Ceres: Investors speak out on California’s drought and growing global water risks

The impact of weak pricing signals, poor accounting and ageing infrastructure…

Bring global investor leaders together in drought-stricken California and you’re bound to get lots of ideas for dealing with it.

Citing weak pricing signals, poor accounting and ageing infrastructure, investors, businesses and policymakers offered sweeping changes for tackling the state’s water crisis, which they attribute as much on “market failure” as a lack of rainfall. And they also made clear that California’s water challenges are not unique; it’s a growing problem worldwide.

“There’s no room to hide anymore, this is where finance hits,” said Piet Klop, senior advisor of responsible investment at Dutch pension fund manager and advisor PGGM, speaking about escalating water risks globally, at a conference here last month hosted by Ceres.

In sessions filled with water-savvy investors, food sector executives and major agriculture players, the California drought always loomed large.
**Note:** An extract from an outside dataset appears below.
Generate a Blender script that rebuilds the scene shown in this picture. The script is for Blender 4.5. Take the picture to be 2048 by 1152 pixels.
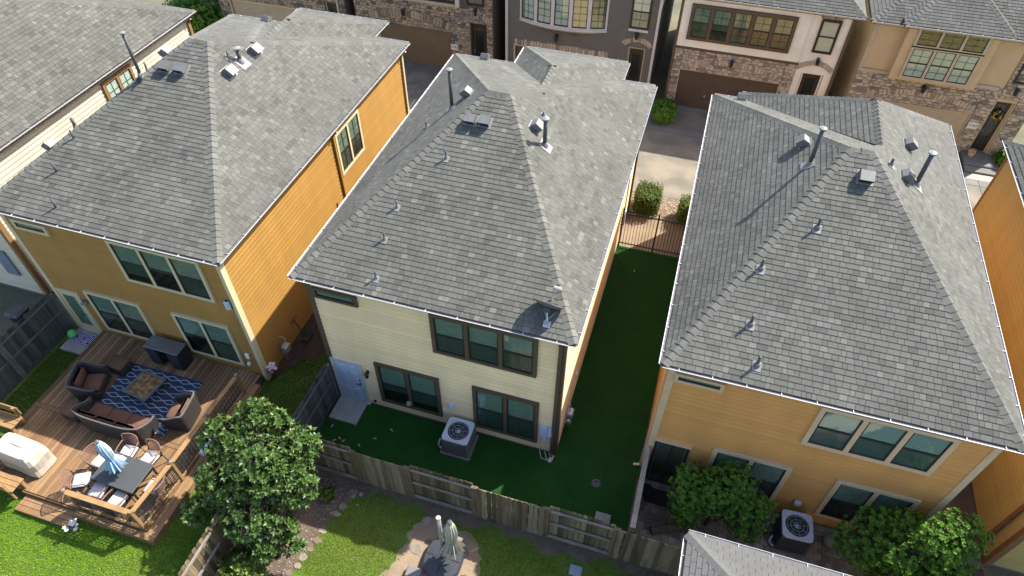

Beyond the dollars and cents impacts of fallowed farmland and depressed earnings, speakers acknowledged a larger more profound reality – the devastating drought and growing climate change impacts are likely the “new normal” for California.

Klop said the California drought is only the latest reason why investors are increasingly seeing global water scarcity as a material issue in their portfolios. More than ever, investors are trying to understand how localized water risks – whether in California, Brazil or China – will ripple through their investments, whether in water utility bonds or food company stocks.

“All of a sudden, these geographic impacts are starting to happen,” Klop said, citing a 2012 drought in India that caused massive power outages that crippled the economy.

In the case of Breckinridge Capital Advisors, which manages $21bn of fixed-income portfolios, the challenge is understanding how thousands of U.S. water utilities are exposed to water risks. “We own bonds in more than 200 utilities in Texas and California alone,” said Kevin Lehman, a Breckinridge credit analyst.

Breckinridge uses 11 indicators to analyze how water availability, demand and oversight can affect a utility’s ability to repay its bond debt. As a result of this process, it downgraded a handful of water utilities in water-constrained Texas last year.In terms of managing the California drought itself, speakers suggested that the state do a better job on key fundamentals like stronger water pricing and better water use information:

• Let’s start with measurement. Much of California’s water use isn’t being measured, especially when it comes to withdrawals from groundwater basins, which provided more than half of the state’s total water supplies last year. There’s also little information on how much stormwater and urban and agricultural runoff is being “wasted” instead of being captured and re-used. Without a better understanding of how much water is available and who is using it, managing the state’s water challenges will be daunting.

• Compared to countries like Denmark and Germany, Californians are paying astonishingly little for their water, even in regions where supplies are most tight. “Water is too cheap … we’re essentially mining it,” said Miles Reiter, CEO of national berry giant Driscoll’s, referring to groundwater. And pricing is also wildly inconsistent among different users, with farmers typically paying the lowest. As a result of patchwork quilt pricing and byzantine water ownership rights, flexible water trading that would enable more efficient water use is all but impossible.

• Venture capital is not backing water-saving technologies. In first quarter 2015, 63 percent of global greentech venture capital funding originated in California; yet, only three percent of that funding was aimed at water-related solutions, says Libby Bernick, senior vice president at environmental data research firm Trucost.

• The state’s water system is also being short-changed, particularly in regard to sufficient investments in green water infrastructure, such as stormwater recharge basins and water recycling. Vast amounts of stormwater are now being funneled into the Pacific Ocean every time it rains. While the state’s recent $7.5 billion water bond will help finance some of these types of projects, all agreed it’s not nearly enough.

“What’s the cost of building a resilient water system (for California)? Let’s pay for that,” said Jason Morrison, program director at the Pacific Institute.

As Morrison noted, the business community, including members of Ceres’ Connect the Drops campaign, has a key role to play in driving the discussion on the importance of resilient, sustainable water supplies for California’s future. Investors, who have a direct stake in the state’s economy, have an important role, too.

Brooke Barton is senior director of water programs at Ceres.